Para começar, baseia-se
na ideia de um espaço absoluto e de um tempo absoluto. A ideia é de Newton, mas
não é inocente. Newton não precisava dela para nada na sua física. A prova é
que Leibniz não precisou dela. A ideia de Newton não é de Newton: é aristotélica.
Como todos os grandes revolucionários, Newton insistiu fortemente num ponto reaccionário,
faz renascer um arcaísmo, o da física de Aristóteles.
A segunda ideia é a de
que este espaço é infinito. Aqui a ideia já não é aristotélica, mas cristã. A
ideia de infinito como centro positivo do pensamento é cristã, vem de desenvolvimentos
da patrística. Demonstração também em tempos já feita.
A terceira ideia é a de
que este espaço é um cubo infinito (pode ser uma esfera ou um cilindro, mas a
ideia central é a de um cubo) onde são embebidas coordenadas que têm um ponto
zero arbitrário. A partir daí as figuras são construídas por referência a essas
coordenadas. A geometria euclidiana é objectual: estuda uma figura geométrica
em si, ou a relação entre figuras geométricas (com as cónicas, por exemplo).

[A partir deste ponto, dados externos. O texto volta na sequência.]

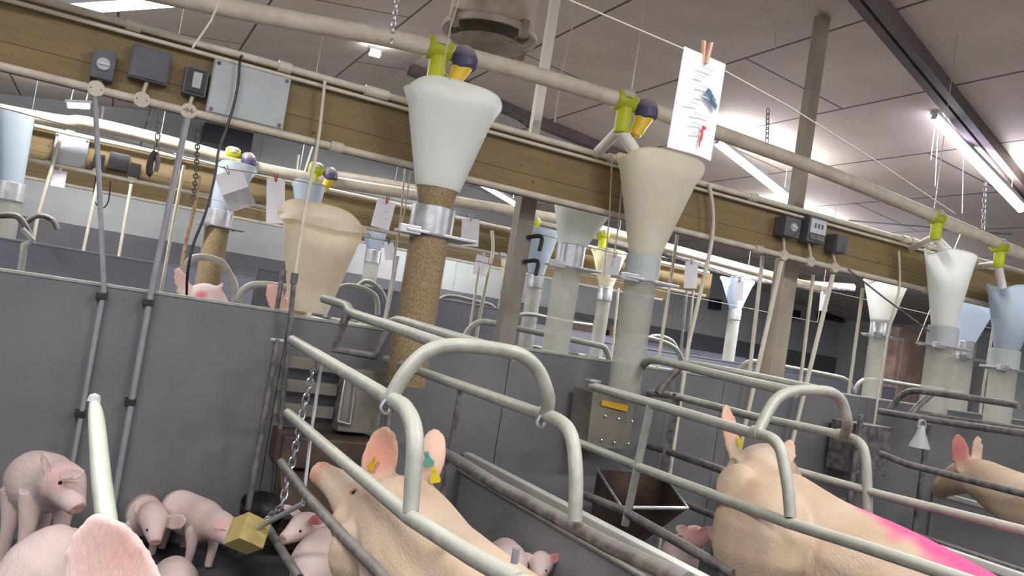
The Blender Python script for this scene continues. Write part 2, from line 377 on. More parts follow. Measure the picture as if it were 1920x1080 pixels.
# ------------------------------------------------------------------ ceiling ventilator
c = at(918, 66, Y=5.3); cz = ceil_z(c.x)
t = thing('ventilation_duct', (c.x, c.y, c.z), 'round dusty ventilation duct hanging from the ceiling ridge', 'ventilator')
mb = MB(); mb.lathe((c.x, c.y, c.z), (0, 0, 1), [(.30, .0), (.335, -.01), (.335, .03), (.30, .05), (.30, cz-c.z-.01), (.285, cz-c.z-.01), (.285, .0), (.30, 0)], n=40); mb.build('duct_body', DUCT, t)
MB().lathe((c.x, c.y, c.z-.02), (0, 0, 1), [(.26, -.05), (.25, -.055), (.01, -.1)], n=32, caps=True).build('damper_bowl', DUCTIN, t)
for a in (20, 110, 200, 290):
    p = V((c.x+.33*math.cos(math.radians(a)), c.y+.33*math.sin(math.radians(a)), c.z))
    MB().box(p, (.05, .05, .12), bev=.006).build('bracket', DUCTIN, t)
    MB().tube([p, V((c.x, c.y, c.z-.08))+(p-V((c.x, c.y, c.z)))*.7], .006, n=8).build('bowl_hanger', DARKST, t)

# ------------------------------------------------------------------ posts
def post(name, x, y, wx, wy, z0, z1, material, label):
    t = thing(name, (x, y, z0), label, 'post')
    MB().box((x, y, (z0+z1)/2), (wx, wy, z1-z0), bev=.004).build('post_shaft', material, t)
    MB().box((x, y, z0+.004), (wx+.08, wy+.08, .008)).build('foot_plate', DARKST, t)
    return t
p1 = post('steel_post', 2.08, 4.22, .10, .08, 0, 1.95, STONE, 'square grey steel post carrying the beam behind the middle partition')
for z in (1.72, 1.58):
    MB().tube([V((2.10, 4.17, z)), V((2.15, 4.1, z+.01)), V((2.14, 4.08, z-.07))], .012, n=8, k=4).build('hinge_hook', GBOX, p1)
post('ceiling_post', 2.07, 4.24, .055, .04, 1.96, ceil_z(2.05)-.005, POSTW, 'thin white post rising from the beam to the ceiling')
p2 = post('tall_post', 4.13, 4.24, .13, .1, 0, 1.96, POST, 'tall beige post from pen to ceiling right of centre')
MB().box((4.13, 4.24, (1.96+ceil_z(4.13)-.02)/2), (.085, .07, ceil_z(4.13)-.02-1.96)).build('upper_shaft', POST, p2)
tag(MB().tube([at(862, 148, Y=6), at(1002, 242, Y=6)], .022, n=8).build('steel_brace', DARKST), 'dark slanted steel brace behind the front hopper rim', 'brace')

# ------------------------------------------------------------------ beams with conduits
BY = 4.0
def beam(y, x0, x1, z0, z1, label):
    return tag(MB().box(((x0+x1)/2, y+.03, (z0+z1)/2), (x1-x0, .06, z1-z0)).build('plywood_beam', BEAMM), label, 'beam')
beam(4.0, -2.6, 6.35, 1.95, 2.24, 'long plywood beam with switch boxes over the front partition')
beam(7.5, -3.9, 6.2, 1.9, 2.17, 'second plywood beam seen behind, over the middle pens')
beam(11.0, -3.9, 8.2, 2.03, 2.3, 'far plywood beam low behind the second beam')
def conduit(pts, r, label, couplings=(), discs=(), material=CREAM, mk=1):
    P = [V(p) for p in pts]
    t = thing('conduit_pipe', P[0], label, 'pipe')
    MB().tube(P, r, n=12).build('pipe_run', material, t)
    for (q) in couplings:
        MB().lathe(q, P[-1]-P[0], [(r*1.5, -.03), (r*1.5, .03)], n=14, caps=True).build('coupling', material, t)
    for (q) in discs:
        d = MB(); d.lathe(q, (0, -1, 0), [(.034, -.01), (.036, .012), (.033, .018), (.001, .018)], n=24); d = d.build('junction_disc', material, t)
        for s_ in (-1, 1):
            MB().sphere(V(q)+V((s_*.02, -.018, 0)), .0035, n=8).build('screw', DARKST, d)
    return t
FY = 3.96
dL = [at(178, 178, Y=FY), at(265, 190, Y=FY), at(352, 215, Y=FY)]
dR = [at(1468, 478, Y=FY), at(1518, 490, Y=FY), at(1563, 503, Y=FY)]
for q in dL+dR: q.z = 1.925
conduit([(-2.5, FY, 1.925), (6.3, FY, 1.925)], .018, 'lower conduit pipe with round junction discs along the front beam',
        [V((x, FY, 1.925)) for x in (-.6, .9, 2.7, 3.6, 5.2)], dL+dR, CREAM2)
conduit([(-2.5, FY, 2.235), (6.3, FY, 2.235)], .017, 'upper cream conduit pipe along the top of the front beam',
        [V((x, FY, 2.235)) for x in (-.05, .6, 1.02, 1.08, 2.45, 3.5, 4.9, 5.0, 5.15)])
conduit([(-2.5, FY+.005, 2.197), (5.9, FY+.005, 2.197)], .010, 'thin cable duct clipped right under the upper conduit')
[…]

Não contextual. Esta ideia contextual da geometria não é euclidiana, vem de
Fermat e de Descartes.
Só o quarto elemento é euclidiano:
o do postulado das paralelas. Mas se bem virmos, como o estudo é contextual, em
função de eixos de referência, o postulado das paralelas acaba por não ter real
importância no espaço euclidiano. Quase que se torna um elemento ideológico.
O dito espaço euclidiano resulta,
pois, de uma composição de elementos algo estranha:
(Aristóteles+Newton)
+(Cristianismo+Patrística) +(Fermat+Descartes) +Euclides.
O dito espaço euclidiano
apenas é euclidiano lateralmente. Esta construção foi sendo feita gradualmente.
E para vermos este espaço claramente enunciado a verdade é que temos de esperar
pelo século XIX. É precisamente na altura em que é posto a nu na sua estrutura
que é objecto de discussão. Pode-se afirmar: Não era discutido, porque era o espaço
natural dos matemáticos. Não é verdade. Foi gradualmente que se foi tornando
assento da matemática. E é precisamente ao longo do século XIX que é tão mais
defendido, quanto mais atacável parece ser. Não surgiu de geração espontânea.